After some reshuffling and culling of about 200 employees under Forward, those markets now operate as five standalone business units – infrastructure, federal, construction, industrial and Middle East – with new leaders at the helm of each.

The reorganization also created positions at the top of Parsons. Executive vice president of operations, Dean Harwood, will manage all companywide operations and support. Parsons’ first chief of staff, Virginia Grebbien, will oversee marketing, communications, government relations and strategic functions.

Parsons began discussing the need for reorganization in July, Harrington said. Changes started taking place last month and should be completed by late spring.

“We saw a global environment that’s probably going to be low growth, and obviously there are places in the macroeconomy which will have negative growth – energy and gas,” Harrington said. To grow, Parsons has to be more agile, effective and efficient, he added.

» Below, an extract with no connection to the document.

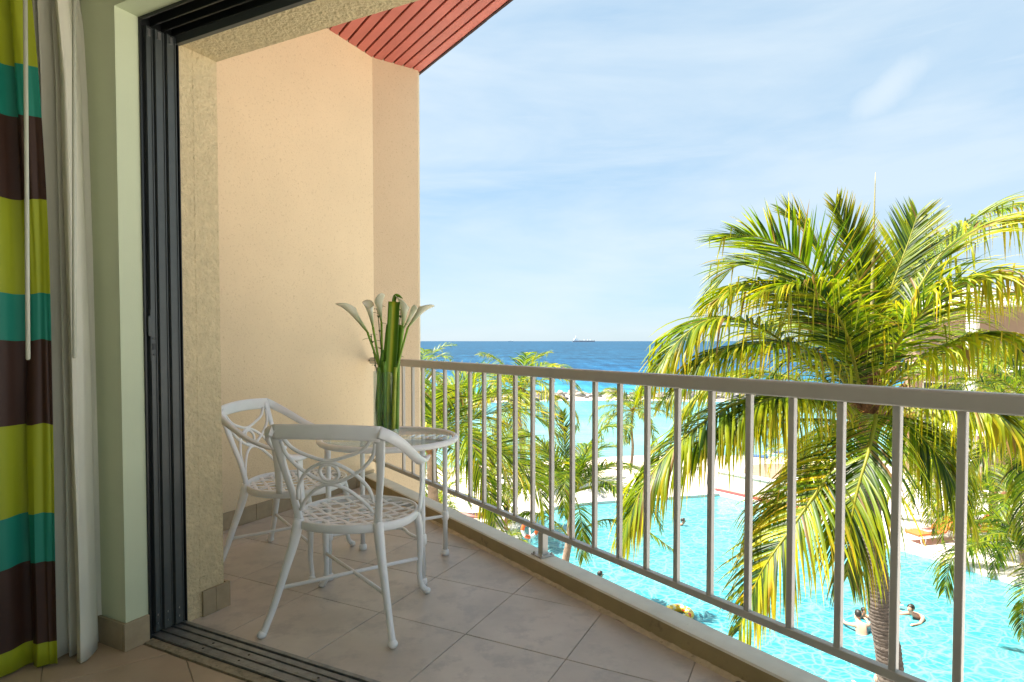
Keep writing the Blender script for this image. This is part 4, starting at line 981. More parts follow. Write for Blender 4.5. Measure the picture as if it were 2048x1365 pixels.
# ------------------------------------------------------------------ palms
GREENS = [(.075, .14, .004), (.12, .19, .004), (.17, .225, .004), (.22, .26, .005), (.030, .065, .004), (.018, .045, .004)]
YELS = [(.40, .40, .006), (.50, .42, .008), (.58, .40, .012), (.32, .36, .006)]
def frond_mesh(path, L, n, seed, droop=.35, kink=.25, width=.034, yellow=.3, lift=.25, roll=0.0, t0=.10, wind=V(0, 0, 0), spread=1.0, segs=6, rr0=.022, old=0.0, folds=True, tipden=1.0):
    rg = random.Random(seed); Mr = 40
    R_ = crom(path, Mr); vs, fs, cs = [], [], []
    # rachis: tapered 5-sided
    yg_ = (.34, .33, .03) if yellow > .2 else (.22, .26, .03)
    ringp = None
    for i, p in enumerate(R_):
        T_ = (R_[min(i + 1, Mr)] - R_[max(i - 1, 0)]).normalized(); U = (V(0, 0, 1) - T_ * T_.z); U = U.normalized() if U.length > .05 else V(0, 1, 0); S_ = T_.cross(U)
        r = rr0 * (1 - .86 * i / Mr); b = len(vs)
        for k in range(5): a_ = 2 * math.pi * k / 5; vs.append(p + S_ * math.cos(a_) * r * 1.2 + U * math.sin(a_) * r); cs.append(yg_)
        if ringp is not None:
            for k in range(5): fs.append((ringp + k, ringp + (k + 1) % 5, b + (k + 1) % 5, b + k))
        ringp = b
    for i in range(n):
        t = t0 + (1 - t0) * (i / (n - 1)); x = t * Mr; k0 = min(int(x), Mr - 1); p = R_[k0].lerp(R_[k0 + 1], x - k0)
        T_ = (R_[min(k0 + 2, Mr)] - R_[max(k0 - 1, 0)]).normalized(); U = (V(0, 0, 1) - T_ * T_.z); U = U.normalized() if U.length > .05 else V(0, 1, 0)
        S_ = T_.cross(U)
        if roll: q = Matrix.Rotation(roll, 3, T_); U = q @ U; S_ = q @ S_
        prof = (min(1, .35 + (t - t0) * 3.2)) * (1 - .62 * max(0, (t - .45) / .55) ** 1.6)
        fwd = .62 + 1.25 * t ** 1.4
        for sd in (-1, 1):
            ln = L * prof * rg.uniform(.82, 1.1); d = (S_ * sd * spread + T_ * (fwd + rg.uniform(-.2, .2)) + U * (lift + rg.uniform(-.2, .16)) + wind * .6).normalized()
            isy = rg.random() < yellow; g_ = rg.choice(GREENS); yl = rg.choice(YELS); kk = rg.randint(2, 4) if rg.random() < kink else 99
            if rg.random() < .04: continue
            if rg.random() < .025: g_ = (.20, .12, .04); yl = (.26, .15, .05)
            kw = 1.35 if kk < 99 else 1.0
            if old > rg.random(): g_ = rg.choice(YELS); yl = rg.choice([(.42, .24, .03), (.38, .20, .05), (.45, .30, .03)])
            q = p.copy(); w0 = width * (.55 + .45 * prof) * rg.uniform(.8, 1.15) * kw; pr = None; st = ln / segs
            dr = droop * rg.uniform(.55, 1.6); tw = rg.uniform(-.9, .9)
            for s in range(segs + 1):
                u = s / segs
                Wv = (T_ - d * T_.dot(d)); Wv = Wv.normalized() if Wv.length > .1 else d.orthogonal().normalized()
                Nv = d.cross(Wv)
                if abs(tw) > .05: Wv = (Wv * math.cos(tw * u) + Nv * math.sin(tw * u)); Nv = d.cross(Wv)
                wd = w0 * (min(1, .5 + u * 2.2) * (1 - u ** 2.4) + .03) / 2
                f = min(1, max(0, (u - .35) * 1.8)) if isy else 0
                if kk < 99 and s >= kk: f = max(f, .55 * (1 if isy or rg.random() < .75 else .3))
                c = tuple(a_ * (1 - f) + b_ * f for a_, b_ in zip(g_, yl)); b = len(vs)
                if folds: vs += [q + Wv * wd + Nv * wd * .35, q, q - Wv * wd + Nv * wd * .35]; cs += [c] * 3; nn = 3
                else: vs += [q + Wv * wd, q - Wv * wd]; cs += [c] * 2; nn = 2
                if pr is not None:
                    for k in range(nn - 1): fs.append((pr + k, b + k, b + k + 1, pr + k + 1))
                pr = b
                q = q + d * st
                if s == kk: d = (d * .12 + V(rg.uniform(-.15, .15), rg.uniform(-.15, .15), -1) + wind * .5).normalized()
                else: d = (d + V(0, 0, -1) * dr * (.5 + u) / segs * 3.0 + wind * (.5 * u / segs * 3)).normalized()
    me = bpy.data.meshes.new('frond'); me.from_pydata(vs, [], fs); ca = me.color_attributes.new('Col', 'FLOAT_COLOR', 'POINT')
    ca.data.foreach_set('color', [c for q in cs for c in (*q, 1)]); me.materials.append(M['leaf'])
    me.polygons.foreach_set('use_smooth', [True] * len(me.polygons)); me.update()
    return me
def trunk_mesh(pts, r0, r1, m, rings=60, seed=0, amp=.06):
    P = crom(pts, rings * 4); bm = BM(); n = len(P); rg = random.Random(seed); R2 = []
    ph = 0
    for i in range(n):
        u = i / (n - 1); r = r0 + (r1 - r0) * min(1, u * 1.0); ph += rg.uniform(.75, 1.25) / 4; saw = 1 - (ph % 1)
        R2.append(r * (1 + amp * (saw - .5) + (.5 * max(0, .06 - u) / .06)))
    seg = 14; prev = None
    for i, p in enumerate(P):
        T_ = (P[min(i + 1, n - 1)] - P[max(i - 1, 0)]).normalized(); U = V(0, 1, 0); U = (U - T_ * U.dot(T_)).normalized(); S_ = T_.cross(U)
        ring = [bm.verts.new(p + (S_ * math.cos(2 * math.pi * k / seg) + U * math.sin(2 * math.pi * k / seg)) * R2[i] * (1 + .05 * noise.noise(Vector((k * .9, i * .35, seed))))) for k in range(seg)]
        if prev:
            for k in range(seg): f = bm.faces.new((prev[k], prev[(k + 1) % seg], ring[(k + 1) % seg], ring[k])); f.smooth = True
        prev = ring
    return bm
def link_frond(me, t):
    o = bpy.data.objects.new('frond', me); C.objects.link(o); o.parent = t; return o
def arc(c, az, el, ln, bend, wind=V(0, 0, 0), n=7, base_r=.1):
    d = V(math.cos(az), math.sin(az), 0); p = c + d * base_r; e = el; pts = [p.copy()]
    for i in range(n):
        dd = (d * math.cos(e) + V(0, 0, 1) * math.sin(e) + wind * .25 * (i / n)).normalized(); p = p + dd * ln / n; pts.append(p.copy()); e -= bend * (1.5 * (i + 1) / n + .3) / n
    return pts
def palm(label, crown, base, ln, nf, seed, L=.75, nl=46, r=.13, wind=V(0, 0, 0), yellow=.25, old=.0, low=-.35, high=1.35, group='coconut palms round the pool and beach', azs=None, droop=.35, kink=.15, name='palm_tree', width=.034, m='bark_far', segs=5):
    rg = random.Random(seed); t = thing(name, label, 'palm tree', base, 0, group); cl = crown - base
    bm = trunk_mesh([V(0, 0, -.05), cl * .35 + V(rg.uniform(-.15, .15), 0, 0), cl * .7 + V(rg.uniform(-.1, .1), 0, 0), cl], r * 1.15, r * .8, M[m], rings=int(max(8, cl.length * 9)), seed=seed); obj('trunk', bm, M[m], t)
    bm = BM(); add_ball(bm, cl, r * 1.3, r * 1.3, r * 2.4)
    for k in range(9):
        a_ = k * 2.4; add_tube(bm, [cl + V(0, 0, -.1), cl + V(math.cos(a_) * r * 2.4, math.sin(a_) * r * 2.4, .12 + .1 * (k % 3))], [r * .45, r * .25], 6)
    obj('leaf_base', bm, M['fibre'], t)
    for k in range(nf):
        u = (k + .5) / nf; az = k * 2.39996 + rg.uniform(-.25, .25)
        if azs: az = azs[k % len(azs)] + rg.uniform(-.2, .2)
        el = high + (low - high) * u ** .85 + rg.uniform(-.12, .12); l_ = ln * (.72 + .34 * math.sin(min(1, u * 1.5) * 1.57)) * rg.uniform(.88, 1.08)
        path = arc(cl, az, el, l_, 1.15 + .75 * u + rg.uniform(-.15, .25), wind)
        link_frond(frond_mesh(path, L * rg.uniform(.9, 1.1), nl, seed * 100 + k, droop=droop * (.7 + .8 * u), kink=kink, yellow=min(1, yellow * (.5 + 1.2 * u)), old=old * u, width=width, wind=wind * .35, roll=rg.uniform(-.35, .35), segs=segs, folds=False, rr0=.02), t)
    return t
def PX(x, y, Y): return atY(x, y, Y)
def basepos(x, Y): p = atY(x, 900, Y); return V(p.x, Y, DECK if Y < 33.5 else beach_z(p.x, Y))
# the big palm: every frond follows the one in the photograph, each at its own distance
BY = 8.7
big_crown = PX(1737, 815, BY); bbase = V(PX(1802, 1000, BY).x, BY + .1, DECK)
bp = thing('palm_tree', 'large coconut palm close to the railing, crown of yellow green fronds', 'palm tree', bbase, 0, 'coconut palms round the pool and beach')
bm = trunk_mesh([V(0, 0, -.05), PX(1782, 1370, BY) - bbase, PX(1758, 1200, BY) - bbase, PX(1741, 1040, BY) - bbase, PX(1735, 930, BY) - bbase, big_crown - bbase], .185, .125, M['bark'], rings=110, seed=2, amp=.11); obj('trunk', bm, M['bark'], bp)
bm = BM(); cl = big_crown - bbase; add_ball(bm, cl, .18, .18, .42)
for k in range(14):
    a_ = k * 2.4; add_tube(bm, [cl + V(0, 0, -.35 + .05 * k), cl + V(math.cos(a_) * .22, math.sin(a_) * .22, -.2 + .06 * k), cl + V(math.cos(a_) * .45, math.sin(a_) * .45, .05 + .06 * k)], [.075, .06, .035], 8)
obj('leaf_base', bm, M['fibre'], bp)
rg = random.Random(11)
for (cx, cy) in ((1700, 850), (1800, 845)):
    bm = BM(); c0 = PX(cx, cy, BY - .15) - bbase
    for k in range(34):
        a_ = rg.uniform(0, 6.28); e_ = rg.uniform(-1.0, .9); d_ = V(math.cos(a_) * math.cos(e_), math.sin(a_) * math.cos(e_), math.sin(e_)); ln_ = rg.uniform(.18, .36)
        add_tube(bm, crom([c0, c0 + d_ * ln_ * .6, c0 + d_ * ln_ + V(0, 0, -.06)], 5), [.009, .006, .003], 5)
    obj('flower_stalk', bm, M['stalk'], bp)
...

Kansas City, Mo., construction and engineering firm Burns & McDonnell is structured similarly to Parsons, with 10-plus business units in several of the same industries. To keep clients happy, the company has few layers between employees and upper management, said Renita Mollman, general manager of its Southern California offices.

“Client satisfaction is priority for us; that’s why our organization is relatively flat,” Mollman said.

Parsons’ Harrington said thinning out management layers is intended to give customers more attention and quicker responses to their questions and requests. Competitors will lose out, he hopes, when bidding against Parsons for contracts.

But the driving purpose behind the reorganization boils down to growing the company. Revenue has hovered between $2.7 billion and $3 billion since 2005, except for a pre-Great Recession peak in 2008 of $3.4 billion, which it has yet to reproduce.

“Parsons remains profitable, but we undertook Forward to better position ourselves to continue winning and executing work in a very competitive environment,” Harrington said.


New strategy

“If you’re really trying to change the hearts and minds, and other things, what you’re trying to change is culture,” he added. “Internally, we’re inciting a revolution and a flag we can march around.”

Forward was also designed to boost performance so Parsons can reinvest the money back into the business units and grow them over the long term.

“This is all about doing what we do and doing it even better – like a championship sports team,” Harrington said. “You’ve won, but how do you win more? The competition is learning from what you did. They will catch up and this is about moving ahead. Great organizations are not stagnant but constantly moving forward.”